The new religion of sex requires us to take down the Cross and erect something else. We must not do so. It requires us to abandon our fellow men to lusts that destroy the common good, as even sociologists, often the slow kids on the block, have begun to see. We must not do so. It requires us to subject our bodies to the phantasms of homeless postmodern man. We must not do so. It requires us to avert our eyes as our little brothers and sisters are dismembered. We must not do so. It requires us to wink as the minds of children are subjected to confusion in order to ratify the choices of adults. We must not do so. It requires us to subordinate political liberty to sexual license. We must not do so.

It requires us to spit upon the Cross, to sink our fingers in the blood of innocent children, to harden our hearts against the crushed lives of brothers and sisters who learn to their dismay that Priapus is a stupid and stupefying idol. It requires us to like ourselves rather than love our neighbors. It requires us to tell a deadly lie.

Raise One Sword

We must not do so. We shall not do so. Truth is truth to the end of time. Even if the battle appears lost, let each Christian raise one sword at least against the lie. Even if the fight is fierce, the warfare long, let each Christian remember that our Captain triumphed in and through the hour of his utter defeat upon Calvary. We set our faces like flint. While there is breath in our lungs and blood in our hearts, we will not cease to tell the truth, and we will not bend one inch in homage to the idol.

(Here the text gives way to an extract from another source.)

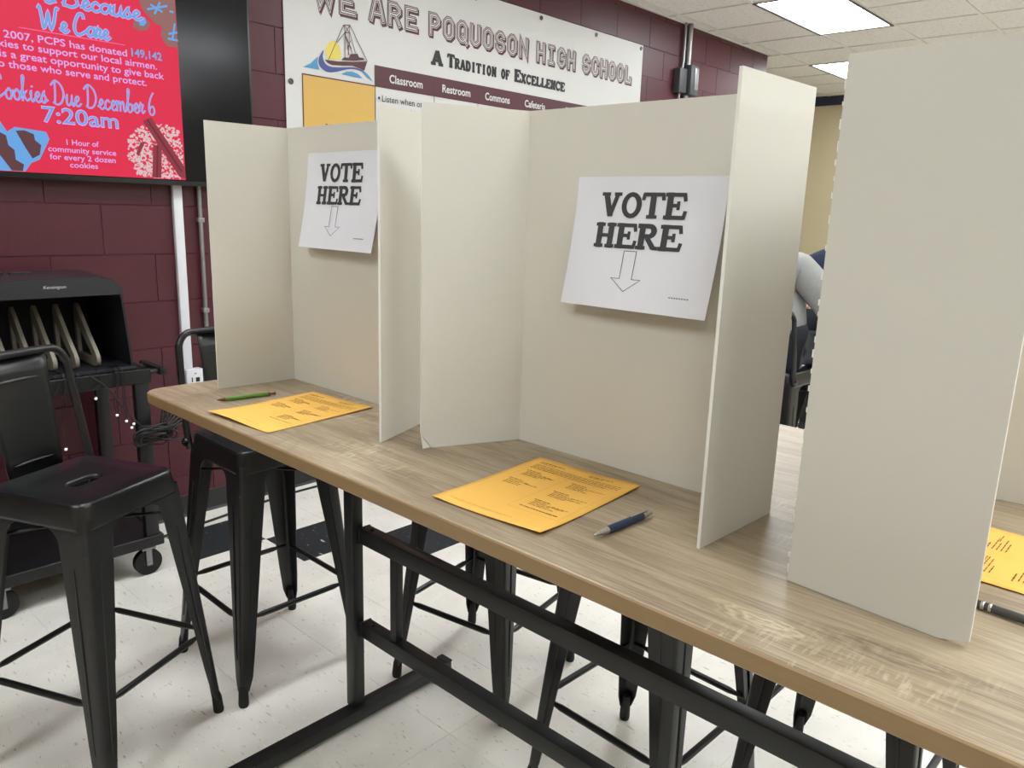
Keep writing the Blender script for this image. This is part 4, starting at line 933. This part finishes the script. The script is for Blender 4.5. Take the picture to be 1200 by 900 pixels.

The Lord does not require that we win. He requires that we be steadfast. The battle is not ours but his. Yet let us not suppose that we are doomed to lose this fight. The gates of hell are not iron; the gates of hell are straw. For a vanguard has gone before us that our opponents cannot see, whose very existence they do not suspect. It is that great cloud of witnesses—and they are armed in the full array of God.”